Dans le lobby de l'hôtel, un photographe et un caméraman nous attendent pour immortaliser le trajet jusqu'au Palais des Festivals. Dehors, le soleil brûle encore. L'effervescence est palpable sur la Croisette. Il faut veiller à ne pas trébucher, avoir l'air détendue alors qu'une caméra est braquée sur soi. Mais je peux l'avouer : c'est grisant.
Quelques mètres plus loin, je découvre un phénomène inconnu jusqu'alors. Des pappazzi demandent à ce qu'on leur sourie, font crépiter leur flashs, nous mitraillent de photos... Avant de nous tendre leur carte pour les vendre. Il y a donc une nouvelle règle à retenir : refuser d'être prise en photo par les papparazzi. Jouer les stars, ça s'apprend vite.
Il faut passer par un barnum de sécurité avant d'accéder au red carpet. Devant, il y a embouteillage. Une berline passe. Par la vitre baissée, je viens d'apercevoir Uma Thurman. Les minutes qui suivent passent à une vitesse phénoménale. Une fois sous la verrière, des personnes nous pressent à monter rapidement les marches. La voix du speaker emplit l'espace, la musique est forte. Il fait une chaleur monstre. Les papparazzi se bousculent, crient, incitent qui n'est pas connu à laisser la place aux stars.
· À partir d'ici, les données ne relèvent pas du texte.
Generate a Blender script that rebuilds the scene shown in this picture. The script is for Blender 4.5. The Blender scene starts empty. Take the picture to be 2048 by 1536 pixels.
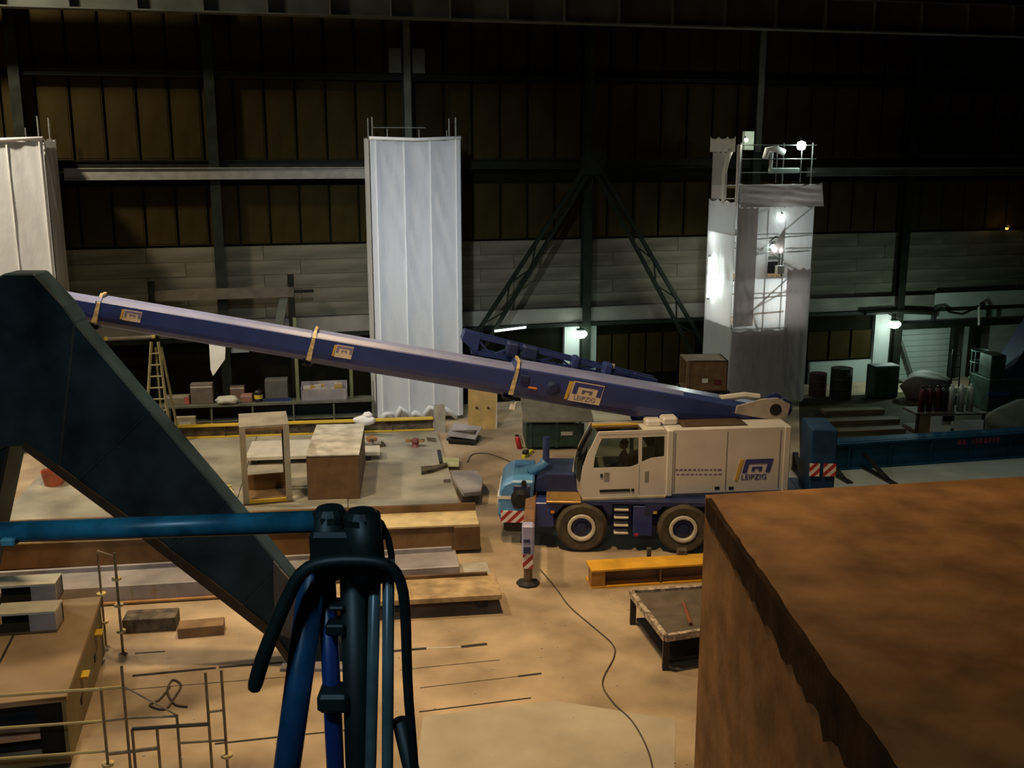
import bpy, bmesh, math, random
from mathutils import Matrix, Vector
random.seed(7)
R = math.radians
sc = bpy.context.scene
COL = sc.collection

# ---------------------------------------------------------------- camera, world, lights, exposure
CAM_H, PITCH, FPX = 9.7, R(12.6), 2100.0
cam_d = bpy.data.cameras.new('camera'); cam = bpy.data.objects.new('camera', cam_d); COL.objects.link(cam)
cam.location = (0, 0, CAM_H); cam.rotation_euler = (math.pi/2 - PITCH, 0, 0)
cam_d.sensor_width = 36; cam_d.lens = 36*FPX/2048; cam_d.clip_end = 300
sc.camera = cam
w = bpy.data.worlds.new('hall_air'); sc.world = w; w.use_nodes = True
w.node_tree.nodes['Background'].inputs[0].default_value = (.5, .6, .6, 1)
w.node_tree.nodes['Background'].inputs[1].default_value = .02
sc.view_settings.view_transform = 'Standard'; sc.view_settings.look = 'None'
sc.view_settings.gamma = 1; sc.view_settings.exposure = 0.0; sc.view_settings.use_curve_mapping = False

def area(loc, target, power, col, size=1.2, spread=180):
    d = bpy.data.lights.new('bay_or_fill_light', 'AREA'); d.shape = 'DISK'; d.size = size; d.energy = power; d.color = col; d.spread = R(spread)
    o = bpy.data.objects.new('bay_or_fill_light', d); COL.objects.link(o); o.location = loc
    o.rotation_euler = (Vector(target) - Vector(loc)).to_track_quat('-Z', 'Y').to_euler()
def point(loc, power, col, size=.15):
    d = bpy.data.lights.new('lamp_light', 'POINT'); d.energy = power; d.color = col; d.shadow_soft_size = size
    o = bpy.data.objects.new('lamp_light', d); COL.objects.link(o); o.location = loc
SODIUM = (1, .70, .36)
area((-1.5, 18.5, 18), (-.5, 18.5, 0), 830, SODIUM, spread=104)
area((-9, 23, 18.5), (-8, 24, 0), 720, (1, .78, .50), spread=105)
area((-19, 28.3, 18), (-15, 35, 3), 1350, (1, .87, .66), spread=130)
area((-4, 23, 14), (-3.6, 37, 5), 160, (.80, .90, 1), .8, spread=58)
area((-6, -7, 16), (-7, 18, 4), 110, (.6, .85, 1), 1.0, spread=62)  # added cool fill from behind the camera, no lamp seen there
area((15, 27, 19), (14, 30, 0), 95, (.75, 1, .9), spread=100)
area((-1.5, -1.0, 12.5), (-.6, 2.3, 8.7), 26, (.45, .75, 1), .5, spread=110)  # added cool light for the foreground rail, its source is unseen

# ---------------------------------------------------------------- where things stand: sight lines of the camera met with floor, heights and the wall
CP, SP = math.cos(PITCH), math.sin(PITCH)
EYE = Vector((0, 0, CAM_H))
def ray(px, py):
    return Vector((0, CP, -SP)) + Vector((1, 0, 0))*((px-1024)/FPX) + Vector((0, SP, CP))*((768-py)/FPX)
def G(px, py, z=0.0):
    d = ray(px, py); return EYE + d*((z-CAM_H)/d.z)
def AY(px, py, Y):
    d = ray(px, py); return EYE + d*(Y/d.y)
WYAW = R(14)
W0 = Vector((2.7, 40.8, 0)); WU = Vector((math.cos(WYAW), math.sin(WYAW), 0)); WN = Vector((math.sin(WYAW), -math.cos(WYAW), 0))
def WP(px, py, off=0.0):                       # point on the plane OFF metres in front of the rear wall
    d = ray(px, py); o = W0 + WN*off
    return EYE + d*((o-EYE).dot(WN)/d.dot(WN))
def WS(px, py, off=0.0):                       # the same as (distance along the wall, height)
    p = WP(px, py, off); return (p-W0).dot(WU), p.z
def heading(a, b): return math.atan2(b.y-a.y, b.x-a.x)

# ---------------------------------------------------------------- materials
MATS = {}
def M(name, c, rough=.6, metal=0, var=.22, scale=3.0, c2=None, bump=0, stretch=(1, 1, 1), emit=0, alpha=None, spec=.5):
    if name in MATS: return MATS[name]
    m = bpy.data.materials.new(name); m.use_nodes = True; nt = m.node_tree; N = nt.nodes; L = nt.links
    b = N['Principled BSDF']; b.inputs['Roughness'].default_value = rough; b.inputs['Metallic'].default_value = metal
    b.inputs['Specular IOR Level'].default_value = spec
    tc = N.new('ShaderNodeTexCoord'); mp = N.new('ShaderNodeMapping'); mp.inputs['Scale'].default_value = stretch
    L.new(tc.outputs['Object'], mp.inputs[0])
    nz = N.new('ShaderNodeTexNoise'); nz.inputs['Scale'].default_value = scale; nz.inputs['Detail'].default_value = 6
    L.new(mp.outputs[0], nz.inputs['Vector'])
    r = N.new('ShaderNodeValToRGB'); r.color_ramp.elements[0].position = .32; r.color_ramp.elements[1].position = .68
    lo = [x*(1-var) for x in c]; hi = [min(1, x*(1+var)) for x in (c2 or c)]
    r.color_ramp.elements[0].color = (*lo, 1); r.color_ramp.elements[1].color = (*hi, 1)
    L.new(nz.outputs[0], r.inputs[0]); L.new(r.outputs[0], b.inputs['Base Color'])
    if bump:
        bp = N.new('ShaderNodeBump'); bp.inputs['Strength'].default_value = bump; bp.inputs['Distance'].default_value = .02
        n2 = N.new('ShaderNodeTexNoise'); n2.inputs['Scale'].default_value = scale*6; L.new(mp.outputs[0], n2.inputs['Vector'])
        L.new(n2.outputs[0], bp.inputs['Height']); L.new(bp.outputs[0], b.inputs['Normal'])
    if emit:
        b.inputs['Emission Color'].default_value = (*c, 1); b.inputs['Emission Strength'].default_value = emit
    MATS[name] = m; return m
def glass(name, c=(.5, .6, .55)):
    m = bpy.data.materials.new(name); m.use_nodes = True; nt = m.node_tree; N = nt.nodes; L = nt.links
    N.remove(N['Principled BSDF']); t = N.new('ShaderNodeBsdfTransparent'); t.inputs[0].default_value = (*c, 1)
    g = N.new('ShaderNodeBsdfGlossy'); g.inputs['Roughness'].default_value = .05
    f = N.new('ShaderNodeFresnel'); f.inputs[0].default_value = 1.5; x = N.new('ShaderNodeMixShader')
    L.new(f.outputs[0], x.inputs[0]); L.new(t.outputs[0], x.inputs[1]); L.new(g.outputs[0], x.inputs[2]); L.new(x.outputs[0], N['Material Output'].inputs[0])
    return m
def tarp(name, c, trans=.45):
    m = bpy.data.materials.new(name); m.use_nodes = True; nt = m.node_tree; N = nt.nodes; L = nt.links
    b = N['Principled BSDF']; b.inputs['Roughness'].default_value = .45
    tc = N.new('ShaderNodeTexCoord'); nz = N.new('ShaderNodeTexNoise'); nz.inputs['Scale'].default_value = 2.2; nz.inputs['Detail'].default_value = 8
    mp = N.new('ShaderNodeMapping'); mp.inputs['Scale'].default_value = (1, 1, .45); L.new(tc.outputs['Object'], mp.inputs[0]); L.new(mp.outputs[0], nz.inputs['Vector'])
    r = N.new('ShaderNodeValToRGB'); r.color_ramp.elements[0].color = (*[x*.88 for x in c], 1); r.color_ramp.elements[1].color = (*c, 1)
    L.new(nz.outputs[0], r.inputs[0]); L.new(r.outputs[0], b.inputs['Base Color'])
    bp = N.new('ShaderNodeBump'); bp.inputs['Strength'].default_value = .5; bp.inputs['Distance'].default_value = .08
    L.new(nz.outputs[0], bp.inputs['Height']); L.new(bp.outputs[0], b.inputs['Normal'])
    t = N.new('ShaderNodeBsdfTranslucent'); t.inputs[0].default_value = (*c, 1); x = N.new('ShaderNodeMixShader'); x.inputs[0].default_value = trans
    L.new(b.outputs[0], x.inputs[1]); L.new(t.outputs[0], x.inputs[2]); L.new(x.outputs[0], N['Material Output'].inputs[0])
    MATS[name] = m; return m
def stripes(name, a, b_, freq, slant=1.0):
    m = bpy.data.materials.new(name); m.use_nodes = True; nt = m.node_tree; N = nt.nodes; L = nt.links
    b = N['Principled BSDF']; b.inputs['Roughness'].default_value = .4
    tc = N.new('ShaderNodeTexCoord'); sx = N.new('ShaderNodeSeparateXYZ'); L.new(tc.outputs['Object'], sx.inputs[0])
    a1 = N.new('ShaderNodeMath'); a1.operation = 'MULTIPLY'; a1.inputs[1].default_value = slant; L.new(sx.outputs[2], a1.inputs[0])
    a2 = N.new('ShaderNodeMath'); a2.operation = 'ADD'; L.new(sx.outputs[0], a2.inputs[0]); L.new(a1.outputs[0], a2.inputs[1])
    a3 = N.new('ShaderNodeMath'); a3.operation = 'MULTIPLY'; a3.inputs[1].default_value = freq; L.new(a2.outputs[0], a3.inputs[0])
    a4 = N.new('ShaderNodeMath'); a4.operation = 'FRACT'; L.new(a3.outputs[0], a4.inputs[0])
    a5 = N.new('ShaderNodeMath'); a5.operation = 'GREATER_THAN'; a5.inputs[1].default_value = .5; L.new(a4.outputs[0], a5.inputs[0])
    mx = N.new('ShaderNodeMix'); mx.data_type = 'RGBA'; mx.inputs[6].default_value = (*a, 1); mx.inputs[7].default_value = (*b_, 1)
    L.new(a5.outputs[0], mx.inputs[0]); L.new(mx.outputs[2], b.inputs['Base Color'])
    return m

CONC = M('concrete', (.28, .20, .122), .75, var=.28, scale=.55, c2=(.41, .305, .195), bump=.25)
PLATE = M('pale_steel_plate', (.29, .27, .21), .5, .1, var=.2, scale=.8, c2=(.40, .37, .29), bump=.1)
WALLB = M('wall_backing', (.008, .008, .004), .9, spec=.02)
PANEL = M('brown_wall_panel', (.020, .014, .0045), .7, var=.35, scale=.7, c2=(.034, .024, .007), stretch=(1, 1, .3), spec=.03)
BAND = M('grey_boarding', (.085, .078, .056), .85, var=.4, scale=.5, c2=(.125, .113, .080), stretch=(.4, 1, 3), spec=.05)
LEDGE = M('pale_ledge', (.42, .39, .33), .7, var=.2)
WLEDGE = M('grimy_wall_ledge', (.17, .155, .125), .8, var=.3, scale=.8)
WGIRD = M('pale_wall_girder', (.21, .20, .17), .7, var=.2)
PALE = M('whitewashed_wall', (.36, .39, .36), .8, var=.15, scale=.9)
DSTEEL = M('dark_steel', (.008, .009, .005), .6, var=.4, spec=.15)
GSTEEL = M('grey_girder_paint', (.10, .105, .085), .55, var=.25, scale=1, spec=.1)
DULL = M('dull_green_steel', (.013, .017, .011), .6, var=.3, spec=.1)
TARP = tarp('white_tarp', (.74, .75, .76), .12)
TARPT = tarp('thin_white_tarp', (.80, .82, .82), .5)
TARPB = tarp('brownish_tarp', (.62, .56, .54), .35)
SEAM = M('tarp_seam', (.9, .9, .88), .5, var=.05)
SCAF = M('galvanised_tube', (.28, .29, .27), .45, .5, var=.3, scale=8)
BLUE = M('crane_blue', (.030, .050, .20), .32, var=.15, scale=1.5, spec=.6)
LBLUE = M('light_blue', (.09, .26, .50), .4, var=.2, scale=2)
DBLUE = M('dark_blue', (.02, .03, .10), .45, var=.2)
WHITE = M('crane_cream', (.74, .69, .62), .38, var=.06, scale=1.5)
GREYP = M('grey_seal', (.30, .28, .26), .6)
BLACK = M('black_plastic', (.012, .012, .014), .5, var=.2)
RUBBER = M('tyre_rubber', (.085, .065, .04), .85, var=.3, scale=6)
RIM = M('cream_rim', (.68, .60, .46), .45, var=.12, scale=8)
YEL = M('yellow_paint', (.62, .42, .04), .45, var=.15, scale=2)
ORNG = M('orange_paint', (.75, .25, .03), .45, var=.15)
REDP = M('red_paint', (.45, .03, .03), .4, var=.15)
RUST = M('rusty_plate', (.30, .145, .052), .75, .05, var=.2, scale=1.9, c2=(.46, .23, .085), bump=.3)
RUSTE = M('dark_rust', (.035, .018, .008), .75, var=.4, scale=2.5, c2=(.06, .03, .012), bump=.3, spec=.08)
BEAMR = M('brown_primer_steel', (.12, .066, .027), .6, .1, var=.3, scale=1.2, c2=(.19, .11, .05))
BEAMG = M('grey_primer_steel', (.27, .25, .26), .5, .2, var=.22, scale=1.1, c2=(.36, .33, .33))
BOXG = M('grey_box_steel', (.34, .31, .25), .6, .1, var=.2, scale=2)
AFR = M('blue_black_paint', (.011, .022, .028), .5, var=.45, scale=1.0, c2=(.019, .036, .046), spec=.15)
TEAL = M('teal_rail_paint', (.015, .10, .155), .35, var=.3, scale=14, c2=(.02, .14, .20))
NAVY = M('navy_pipe_paint', (.012, .04, .16), .3, var=.3, scale=10)
HOSE = M('black_hose', (.010, .018, .015), .5, var=.3, scale=10)
HOSEG = M('grey_hose', (.09, .13, .13), .3, var=.3, scale=10)
WOOD = M('plywood', (.36, .21, .075), .7, var=.2, scale=2, stretch=(1, 1, .3))
CRATE = M('crate_wood', (.20, .115, .05), .8, var=.25, scale=3)
MUST = M('mustard_panel', (.40, .25, .07), .6, var=.15)
BAG = M('white_sack', (.85, .84, .80), .6, var=.06)
DGREEN = M('dark_green_paint', (.02, .045, .032), .5, var=.35)
LAMPW = M('lamp_glow', (.85, 1, .93), .3, emit=26)
TUBEW = M('tube_glow', (.85, .95, 1), .3, emit=9)
SCRAP = M('scrap_brown', (.06, .045, .03), .8, var=.5, scale=5, c2=(.10, .075, .05))
LOGOB = M('logo_blue', (.05, .06, .26), .4, var=.05)
LOGOW = M('logo_cream', (.74, .60, .44), .5, var=.06)
LOGOY = M('logo_yellow', (.68, .42, .07), .45, var=.05)
PRINT = M('lettering_blue', (.22, .18, .30), .5, var=.2)
GLASS = glass('cab_glass', (.55, .62, .56)); GLASSR = glass('roof_glass', (.75, .7, .55))
HAZ = stripes('red_white_stripes', (.40, .03, .03), (.78, .72, .66), 4.2, -1.0)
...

Je fais une rapide vidéo pour capturer le moment, et je suis déjà en haut des marches. Je photographie mentalement tous les détails, souris à ma bonne étoile, mesure la chance que j'ai de vivre un moment pareil. Dans le Palais des Festivals, il fait frais. Au programme, "Nelyubov", du réalisteur russe Andreï Zviaguintsev. À qui, il faut croire, on a porté chance : il est reparti de Cannes avec le Prix du Jury.